As Glasgow prepares for the Commonwealth Games, author Alex Gray talks about her latest novel that explores the worst what-ifs…

 

The inspiration behind The Bird That Did Not Sing came from the 2012 Olympic Games that were held in London. My husband and I were lucky enough to obtain tickets for this, the first of which were for football at Glasgow’s Hampden Park. The atmosphere was terrific! Lots of hilarity in the crowds and a carnival feel about the occasion. But that was not all: we had several more tickets that were to take us down south and soon we set off for a week in London.
 It was an exciting prospect but I had a few reservations about travelling on the Underground system, a little anxious lest there be a terrorist attack as there had been previously in the Capital. What if …I began to think.
And there it was, the What If that begins every writer’s story. Mine was ‘What if there is a terrorist attack on the Games?’ But this time (and after we had spent a wonderful week at the Olympics) my thoughts turned to the Glasgow Commonwealth Games. My home city. Lorimer’s stomping ground. What an opportunity it was to blend the experiences I had had at the Olympics with the backdrop of Glasgow 2014.

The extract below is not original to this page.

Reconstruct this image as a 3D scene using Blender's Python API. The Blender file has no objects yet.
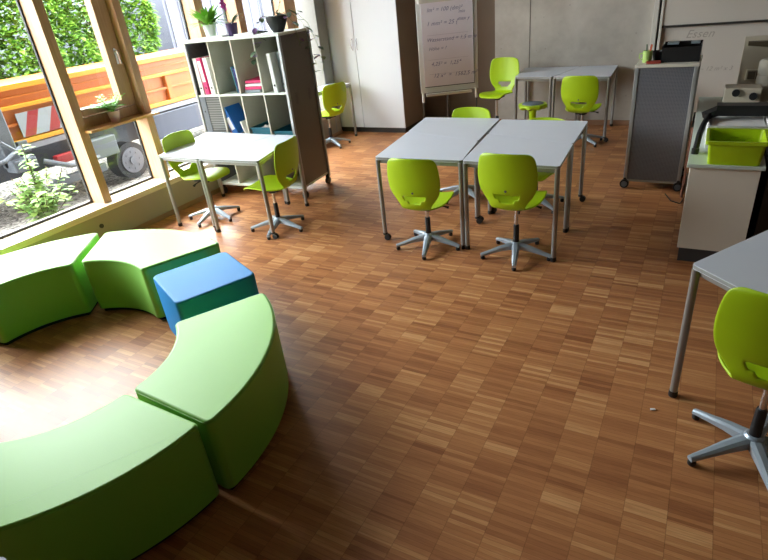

Now it just so happened that I knew about another terrorist threat from several years earlier. Everyone remembers the terrorist attempt to bomb Glasgow International Airport but not a lot of folk know that there really was an explosion prior to that by the same terrorists that was a dry run for the airport job. This did take place out in the Stirlingshire countryside, my police and forensic sources had told me. So my book begins with a re creation of that very event, a bomb blast in an idyllic woodland setting as a trial run for an attempt to blow up the opening ceremony of the Glasgow Commonwealth Games on July 23, 2014.
(Every time I pass this actual wooded area that sits off the West Highland Way I send it a mental apology!)
Now to the terrorists themselves. I felt that to make them Al Quaeda types was a bit old hat actually and too close to the Airport bombers so I decided to make them mad Celtic Fringe obsessives. (Celtic as in ancient Scottish not as in the football club!)
There are other threads running through the story too: the book follows the fortunes ( or perhaps that should be misfortunes) of Asa, a young Nigerian girl who is the victim of people smuggling from her country into far away Scotland. And I weave in a glamorous woman from Lorimer’s past whose husband dies mysteriously the night of their old school reunion.
I am currently looking forward to the Glasgow 2014 Games as yes, once again we have been under a lucky star and have tickets for several events! But there will be a little anxiety in my heart until July 23 is past and the Opening Ceremony brought safely to a close!